▸ **TO DO**
Reproduce precisely the lines between the start of the data below and the line with "random.seed(7)", both included.

▸ **DATA SEGMENT**
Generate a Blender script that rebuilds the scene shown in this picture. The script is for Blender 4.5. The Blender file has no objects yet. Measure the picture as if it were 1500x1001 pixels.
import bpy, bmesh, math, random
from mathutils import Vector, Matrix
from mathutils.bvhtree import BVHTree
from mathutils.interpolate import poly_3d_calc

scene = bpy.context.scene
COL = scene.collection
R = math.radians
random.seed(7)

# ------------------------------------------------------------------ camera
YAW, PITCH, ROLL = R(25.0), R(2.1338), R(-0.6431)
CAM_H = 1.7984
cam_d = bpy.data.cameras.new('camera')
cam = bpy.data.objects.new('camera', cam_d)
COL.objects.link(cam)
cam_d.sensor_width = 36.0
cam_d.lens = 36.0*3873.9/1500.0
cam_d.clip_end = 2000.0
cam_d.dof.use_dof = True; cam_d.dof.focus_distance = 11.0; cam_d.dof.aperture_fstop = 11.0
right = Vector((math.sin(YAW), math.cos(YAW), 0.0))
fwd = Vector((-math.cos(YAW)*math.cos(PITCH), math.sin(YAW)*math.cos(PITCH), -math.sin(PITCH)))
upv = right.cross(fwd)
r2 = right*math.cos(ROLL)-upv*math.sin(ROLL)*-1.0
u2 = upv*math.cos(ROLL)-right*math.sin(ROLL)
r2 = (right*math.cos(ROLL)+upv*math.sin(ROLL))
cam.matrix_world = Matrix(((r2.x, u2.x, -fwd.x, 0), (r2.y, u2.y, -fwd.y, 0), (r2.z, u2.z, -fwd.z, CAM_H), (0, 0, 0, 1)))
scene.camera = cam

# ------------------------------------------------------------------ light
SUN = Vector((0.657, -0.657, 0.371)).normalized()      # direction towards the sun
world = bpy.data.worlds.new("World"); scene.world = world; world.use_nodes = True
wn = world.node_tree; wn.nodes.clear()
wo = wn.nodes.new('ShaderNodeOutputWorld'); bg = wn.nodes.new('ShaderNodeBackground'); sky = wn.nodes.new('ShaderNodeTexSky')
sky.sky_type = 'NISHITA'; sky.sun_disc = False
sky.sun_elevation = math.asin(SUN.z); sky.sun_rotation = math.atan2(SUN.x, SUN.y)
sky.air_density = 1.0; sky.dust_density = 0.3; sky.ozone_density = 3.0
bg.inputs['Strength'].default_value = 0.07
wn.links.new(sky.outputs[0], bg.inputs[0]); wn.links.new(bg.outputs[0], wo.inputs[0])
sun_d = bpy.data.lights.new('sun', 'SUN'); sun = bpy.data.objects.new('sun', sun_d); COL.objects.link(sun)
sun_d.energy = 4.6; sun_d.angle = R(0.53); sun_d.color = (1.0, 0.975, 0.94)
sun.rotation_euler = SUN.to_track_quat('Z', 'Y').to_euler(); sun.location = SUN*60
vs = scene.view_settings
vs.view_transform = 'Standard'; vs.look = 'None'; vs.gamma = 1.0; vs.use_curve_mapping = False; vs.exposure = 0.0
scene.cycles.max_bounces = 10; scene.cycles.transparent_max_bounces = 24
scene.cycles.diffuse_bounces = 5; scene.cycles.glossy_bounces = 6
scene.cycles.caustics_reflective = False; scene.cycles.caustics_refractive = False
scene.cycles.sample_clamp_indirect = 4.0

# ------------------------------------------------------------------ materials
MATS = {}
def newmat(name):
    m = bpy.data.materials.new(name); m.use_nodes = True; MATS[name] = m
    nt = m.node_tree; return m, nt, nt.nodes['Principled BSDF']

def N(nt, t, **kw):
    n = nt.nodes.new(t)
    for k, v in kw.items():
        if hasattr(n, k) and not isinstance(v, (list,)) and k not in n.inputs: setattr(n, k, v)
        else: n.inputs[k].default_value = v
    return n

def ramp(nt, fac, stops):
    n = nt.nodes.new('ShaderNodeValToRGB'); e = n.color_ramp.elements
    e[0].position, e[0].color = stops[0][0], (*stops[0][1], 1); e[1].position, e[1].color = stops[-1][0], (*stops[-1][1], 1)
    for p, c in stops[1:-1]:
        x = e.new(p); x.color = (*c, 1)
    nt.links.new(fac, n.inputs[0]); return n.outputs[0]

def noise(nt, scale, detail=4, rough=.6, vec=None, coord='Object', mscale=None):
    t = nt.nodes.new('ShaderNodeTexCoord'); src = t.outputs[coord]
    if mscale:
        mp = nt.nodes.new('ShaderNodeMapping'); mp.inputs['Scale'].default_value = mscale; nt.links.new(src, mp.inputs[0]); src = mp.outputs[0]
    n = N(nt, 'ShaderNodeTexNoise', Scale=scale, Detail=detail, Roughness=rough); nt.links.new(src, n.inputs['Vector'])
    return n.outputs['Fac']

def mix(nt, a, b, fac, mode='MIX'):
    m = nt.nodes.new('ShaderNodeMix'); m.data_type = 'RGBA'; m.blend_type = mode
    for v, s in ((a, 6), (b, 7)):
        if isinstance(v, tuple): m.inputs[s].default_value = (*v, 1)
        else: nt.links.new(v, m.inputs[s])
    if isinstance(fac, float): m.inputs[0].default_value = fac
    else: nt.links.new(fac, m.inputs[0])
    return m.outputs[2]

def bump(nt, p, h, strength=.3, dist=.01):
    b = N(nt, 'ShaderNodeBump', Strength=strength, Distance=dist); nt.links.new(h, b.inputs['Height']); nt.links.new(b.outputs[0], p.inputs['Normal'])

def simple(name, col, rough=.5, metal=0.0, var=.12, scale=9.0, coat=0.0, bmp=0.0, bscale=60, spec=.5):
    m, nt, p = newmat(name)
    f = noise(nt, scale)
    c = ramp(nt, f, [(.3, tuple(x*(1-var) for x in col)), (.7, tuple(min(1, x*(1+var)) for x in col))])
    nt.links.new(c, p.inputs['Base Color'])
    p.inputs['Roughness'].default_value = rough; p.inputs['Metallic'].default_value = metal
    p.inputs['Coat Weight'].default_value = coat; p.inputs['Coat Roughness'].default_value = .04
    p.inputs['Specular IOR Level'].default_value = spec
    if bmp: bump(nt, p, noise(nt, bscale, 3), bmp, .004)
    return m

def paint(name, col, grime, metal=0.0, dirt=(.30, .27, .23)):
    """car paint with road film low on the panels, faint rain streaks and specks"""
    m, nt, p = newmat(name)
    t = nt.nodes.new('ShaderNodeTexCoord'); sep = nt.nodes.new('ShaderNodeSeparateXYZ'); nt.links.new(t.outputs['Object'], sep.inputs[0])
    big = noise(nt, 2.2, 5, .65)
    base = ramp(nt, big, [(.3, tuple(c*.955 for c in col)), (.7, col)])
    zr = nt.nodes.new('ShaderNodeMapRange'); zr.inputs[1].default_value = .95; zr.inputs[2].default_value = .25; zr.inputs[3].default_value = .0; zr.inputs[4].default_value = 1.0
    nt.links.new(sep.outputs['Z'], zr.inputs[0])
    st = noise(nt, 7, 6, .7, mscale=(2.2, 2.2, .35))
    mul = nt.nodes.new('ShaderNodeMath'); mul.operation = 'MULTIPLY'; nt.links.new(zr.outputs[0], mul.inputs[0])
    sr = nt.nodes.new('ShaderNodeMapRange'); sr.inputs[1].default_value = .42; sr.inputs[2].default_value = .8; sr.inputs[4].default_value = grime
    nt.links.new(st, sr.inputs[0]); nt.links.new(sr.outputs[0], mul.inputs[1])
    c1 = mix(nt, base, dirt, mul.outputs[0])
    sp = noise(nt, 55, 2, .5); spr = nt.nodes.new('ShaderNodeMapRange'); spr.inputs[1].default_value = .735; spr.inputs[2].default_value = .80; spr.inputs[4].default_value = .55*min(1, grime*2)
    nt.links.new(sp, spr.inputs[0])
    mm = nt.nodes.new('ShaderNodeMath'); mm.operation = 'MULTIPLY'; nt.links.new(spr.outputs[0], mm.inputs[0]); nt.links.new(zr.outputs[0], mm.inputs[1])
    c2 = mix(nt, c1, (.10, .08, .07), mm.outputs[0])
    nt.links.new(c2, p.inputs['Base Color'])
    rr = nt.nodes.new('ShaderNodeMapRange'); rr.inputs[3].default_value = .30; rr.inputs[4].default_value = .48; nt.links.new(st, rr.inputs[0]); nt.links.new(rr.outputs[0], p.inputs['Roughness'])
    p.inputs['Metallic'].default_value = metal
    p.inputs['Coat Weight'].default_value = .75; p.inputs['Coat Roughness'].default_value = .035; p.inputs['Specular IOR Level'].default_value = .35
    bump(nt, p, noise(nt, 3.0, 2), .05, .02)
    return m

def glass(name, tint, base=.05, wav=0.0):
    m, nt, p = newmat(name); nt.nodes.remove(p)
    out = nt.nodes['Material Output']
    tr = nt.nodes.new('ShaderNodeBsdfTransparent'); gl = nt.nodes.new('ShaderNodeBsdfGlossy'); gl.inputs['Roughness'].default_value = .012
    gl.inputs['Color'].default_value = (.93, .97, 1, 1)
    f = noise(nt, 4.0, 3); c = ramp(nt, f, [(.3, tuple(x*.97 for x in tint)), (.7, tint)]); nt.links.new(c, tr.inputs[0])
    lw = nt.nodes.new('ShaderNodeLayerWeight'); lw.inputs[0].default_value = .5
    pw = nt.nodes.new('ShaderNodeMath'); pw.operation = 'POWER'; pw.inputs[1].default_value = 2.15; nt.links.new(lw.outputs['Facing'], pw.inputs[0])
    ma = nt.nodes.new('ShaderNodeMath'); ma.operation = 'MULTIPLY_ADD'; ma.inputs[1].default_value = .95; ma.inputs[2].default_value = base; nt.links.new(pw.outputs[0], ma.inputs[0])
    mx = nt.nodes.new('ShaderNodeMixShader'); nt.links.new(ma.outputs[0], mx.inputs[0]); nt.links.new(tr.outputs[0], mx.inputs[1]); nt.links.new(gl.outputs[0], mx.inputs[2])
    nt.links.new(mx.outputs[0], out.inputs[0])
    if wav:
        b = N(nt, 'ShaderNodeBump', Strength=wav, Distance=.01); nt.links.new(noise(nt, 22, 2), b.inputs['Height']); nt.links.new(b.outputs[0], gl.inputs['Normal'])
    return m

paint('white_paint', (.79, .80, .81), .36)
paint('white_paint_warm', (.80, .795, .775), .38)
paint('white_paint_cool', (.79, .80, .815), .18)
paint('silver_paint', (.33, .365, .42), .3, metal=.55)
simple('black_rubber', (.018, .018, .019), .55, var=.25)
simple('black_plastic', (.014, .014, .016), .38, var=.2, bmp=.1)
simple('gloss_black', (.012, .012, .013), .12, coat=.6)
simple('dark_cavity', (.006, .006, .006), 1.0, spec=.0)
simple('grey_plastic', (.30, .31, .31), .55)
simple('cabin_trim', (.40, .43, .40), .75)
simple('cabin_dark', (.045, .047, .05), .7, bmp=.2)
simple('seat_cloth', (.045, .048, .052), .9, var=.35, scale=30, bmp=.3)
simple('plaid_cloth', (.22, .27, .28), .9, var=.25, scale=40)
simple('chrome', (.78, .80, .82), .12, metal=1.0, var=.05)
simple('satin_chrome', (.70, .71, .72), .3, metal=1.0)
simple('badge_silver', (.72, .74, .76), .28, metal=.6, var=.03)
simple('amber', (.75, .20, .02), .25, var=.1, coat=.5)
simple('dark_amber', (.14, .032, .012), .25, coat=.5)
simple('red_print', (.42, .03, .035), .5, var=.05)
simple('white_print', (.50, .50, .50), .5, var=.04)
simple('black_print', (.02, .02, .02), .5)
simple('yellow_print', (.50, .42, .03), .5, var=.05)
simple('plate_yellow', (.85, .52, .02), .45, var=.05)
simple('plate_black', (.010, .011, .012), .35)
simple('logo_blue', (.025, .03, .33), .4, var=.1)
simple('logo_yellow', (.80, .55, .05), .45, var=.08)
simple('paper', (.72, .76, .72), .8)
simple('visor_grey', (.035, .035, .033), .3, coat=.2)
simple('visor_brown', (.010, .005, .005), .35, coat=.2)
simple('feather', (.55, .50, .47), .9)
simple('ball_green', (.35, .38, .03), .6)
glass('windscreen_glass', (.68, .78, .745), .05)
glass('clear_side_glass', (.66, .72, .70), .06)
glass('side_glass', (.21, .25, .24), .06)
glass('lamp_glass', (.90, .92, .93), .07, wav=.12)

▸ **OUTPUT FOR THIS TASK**
Generate a Blender script that rebuilds the scene shown in this picture. The script is for Blender 4.5. The Blender file has no objects yet. Measure the picture as if it were 1500x1001 pixels.
import bpy, bmesh, math, random
from mathutils import Vector, Matrix
from mathutils.bvhtree import BVHTree
from mathutils.interpolate import poly_3d_calc

scene = bpy.context.scene
COL = scene.collection
R = math.radians
random.seed(7)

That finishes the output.